Later, when I had to take a cab somewhere, the Israeli cab drivers were kind. They didn’t get frustrated. There was a calmness in their manner that honestly, you don’t always see when the Israeli grit is at the surface. While there was that harshness in the air, there was a softness in its people. A way without words of saying, “We know, we’re in this together.”

The next morning at breakfast at the hotel I was staying at, I saw a beautiful woman holding a baby at the coffee bar. “Mazel tov,” I said. She initially spoke Hebrew then switched to English when I looked confused. She said, “I don’t even remember the birth four months ago…so much has changed.” She was displaced from the north with her two children, husband and relatives. “At least I have my husband with me,” she shared.

The little things were the big things. While she yearned to go home, she knew others didn’t have a home to go back to, didn’t have a family to go back to. As a mom of two little ones myself, I felt for her, how hard it must be to care for these two little people every day without a routine and home of your own. Yet, I felt her gratitude as well, simply at having her family together.

On a walk on my final day with my sister, we passed a school in Jerusalem. There was a huge poster outside with photos of the hostages and signatures in a large white space in the middle, intendedly from the students.

As we passed, I saw signs by the door saying “Welcome home Maya!” I immediately thought one of the hostages must go to school there. I turned to a girl, maybe around 16 or 17-years-old, walking out near us at the same time and said, “Are those signs for one of the hostages?” She said yes, that the girl Maya was in her class and was back. I was stunned. These people weren’t just stories before, they were real, but being in Israel, walking around with their classmates made it all that much more tangible.

“How is she?” I asked. She said, “You never know of course, but she loves learning and immediately came back and sat in the front of the classroom to resume.” This, the strength of the Jewish people. The resilience. The school walls looked familiar and I realized that the hostage was Maya Limberg. A video was going around on social media of her classmates and friends welcoming her back with a song.
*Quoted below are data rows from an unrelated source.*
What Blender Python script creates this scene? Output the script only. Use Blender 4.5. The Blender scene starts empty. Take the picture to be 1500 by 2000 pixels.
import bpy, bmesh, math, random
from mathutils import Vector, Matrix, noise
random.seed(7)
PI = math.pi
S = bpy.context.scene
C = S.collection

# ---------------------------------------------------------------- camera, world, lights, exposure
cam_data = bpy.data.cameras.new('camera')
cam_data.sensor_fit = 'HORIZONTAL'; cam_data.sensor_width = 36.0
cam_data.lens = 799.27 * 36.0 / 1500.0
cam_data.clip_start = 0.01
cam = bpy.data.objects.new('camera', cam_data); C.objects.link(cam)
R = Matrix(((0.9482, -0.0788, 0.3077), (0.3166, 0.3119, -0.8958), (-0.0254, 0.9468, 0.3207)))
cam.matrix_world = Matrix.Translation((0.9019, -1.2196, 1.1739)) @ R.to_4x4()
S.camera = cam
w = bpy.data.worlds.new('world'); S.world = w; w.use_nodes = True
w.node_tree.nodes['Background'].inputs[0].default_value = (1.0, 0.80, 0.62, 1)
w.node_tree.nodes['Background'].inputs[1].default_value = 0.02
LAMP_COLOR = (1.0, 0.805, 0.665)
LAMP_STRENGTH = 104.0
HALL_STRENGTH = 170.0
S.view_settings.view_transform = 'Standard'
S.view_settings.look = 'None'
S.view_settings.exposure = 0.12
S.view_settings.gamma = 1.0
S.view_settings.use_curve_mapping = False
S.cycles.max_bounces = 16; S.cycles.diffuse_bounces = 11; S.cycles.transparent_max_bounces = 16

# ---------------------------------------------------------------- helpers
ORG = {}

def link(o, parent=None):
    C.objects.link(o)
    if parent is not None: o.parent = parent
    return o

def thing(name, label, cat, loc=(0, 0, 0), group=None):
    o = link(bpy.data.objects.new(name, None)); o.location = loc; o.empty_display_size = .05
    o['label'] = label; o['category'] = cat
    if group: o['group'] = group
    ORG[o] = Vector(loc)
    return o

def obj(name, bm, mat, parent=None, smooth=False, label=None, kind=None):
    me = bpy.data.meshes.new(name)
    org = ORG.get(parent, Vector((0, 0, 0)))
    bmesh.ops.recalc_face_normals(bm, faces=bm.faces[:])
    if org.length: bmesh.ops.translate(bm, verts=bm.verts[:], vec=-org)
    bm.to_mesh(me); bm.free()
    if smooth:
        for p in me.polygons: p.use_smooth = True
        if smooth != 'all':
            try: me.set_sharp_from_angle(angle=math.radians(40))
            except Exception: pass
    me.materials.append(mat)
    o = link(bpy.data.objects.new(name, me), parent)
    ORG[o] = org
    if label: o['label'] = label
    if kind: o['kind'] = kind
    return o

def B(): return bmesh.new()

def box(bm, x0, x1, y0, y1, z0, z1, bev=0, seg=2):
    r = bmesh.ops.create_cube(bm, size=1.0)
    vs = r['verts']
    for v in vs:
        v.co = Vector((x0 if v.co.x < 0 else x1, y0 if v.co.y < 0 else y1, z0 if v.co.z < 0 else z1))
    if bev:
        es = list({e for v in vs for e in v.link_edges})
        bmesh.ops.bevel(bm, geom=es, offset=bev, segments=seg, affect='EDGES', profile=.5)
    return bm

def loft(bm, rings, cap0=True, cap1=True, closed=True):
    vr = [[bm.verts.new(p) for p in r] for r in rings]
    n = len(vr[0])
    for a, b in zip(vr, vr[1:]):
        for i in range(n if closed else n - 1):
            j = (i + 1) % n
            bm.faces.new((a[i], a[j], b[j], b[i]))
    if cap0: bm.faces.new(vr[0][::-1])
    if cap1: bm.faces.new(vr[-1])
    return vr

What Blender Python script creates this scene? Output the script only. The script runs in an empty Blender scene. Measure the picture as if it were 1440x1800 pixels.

“Yes,” the girl who we learned was named Rachel shared. “We each learned a different part to the song to welcome her back.” It’s an incredible video that fills me with tears each time I watch it. This is how the Jewish people celebrate together, as one body, one soul, beating and singing. When one returns home, we rejoice. 

We’re broken as a people right now. We still have so many hostages that haven’t come home to their families. There is a steady stream of news of soldiers dying in Gaza. We’re still mourning the initial destruction and terror of October 7. We are not okay. Yet at the same time, our brokenness is making us more whole as a nation. We are relying on each other in ways we never had to before. We are feeling each other’s pain more deeply. We are less judgmental. We are more sure of who we are.

On this visit, I felt the incredible juxtaposition of feelings humans are capable of experiencing. Walking around, thinking about what happened, I felt emptiness, I thought about the lives that aren’t in this world anymore. I feared what was to come. With my sister though, I felt new life. A birth of an entirely new soul that has the opportunity to bring joy into the world. While davening, my prayers have never felt more potent. As I heard other women’s tears around me at the Kotel and Kever Rochel, I cried with them. Our hearts synched up as we poured them out to Hashem. 

Finally, I felt hope. A nation that’s been through so much pain before, so much devastation, still stands. Truth will always prevail, good will always win over evil. We may have a new stain on our heart to carry, but carry we always will.